In this, I am my father’s son.  He confessed to me once his frustration in talking with people who were not listening but, rather, formulating a response as you spoke.  “You can see it in their eyes,” he said; “they’re inattentive because they think talk is some kind of competition.   It’s hard, but try to listen fully, right to their last word.  It’s basic respect.  Never interrupt.  Try to listen between the lines, too.”  But I think, too, my quietness has evolved from my lifelong study of literature, my pursuit of the quiet company of books and my thoughts about them—a form of conversation with their writers.  Perhaps my vocation accounts for my two favorite times of the day: the hush of predawn and the deep stillness of a midsummer midafternoon, times when I become a  chorus of one, when my restless thought syndrome settles into a pulsing hum, the yammering day takes five, and there is an “absence of insistence.”

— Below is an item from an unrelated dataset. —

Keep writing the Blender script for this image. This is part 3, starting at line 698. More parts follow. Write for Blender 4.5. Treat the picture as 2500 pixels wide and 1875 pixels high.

I like to think that quiet is outgoing and social because it is receptive, mindful, hospitable, tolerant—not an outstretched arm palm up, but a hand waving in.  It fosters connections.  It draws energy from the substance of what others say.  But I also like to think that quiet is inbending and individual, drawing energy from its own resources, from the uncrowdsourced cartography of its own interior landscape, a place where the mind deliberates, the heart feels, and the soul, well, not for nothing are sacred places quiet.  As John Reese demonstrates, that quiet is kinetic, purposeful and active intervention, in the world outside ourselves, and the world within.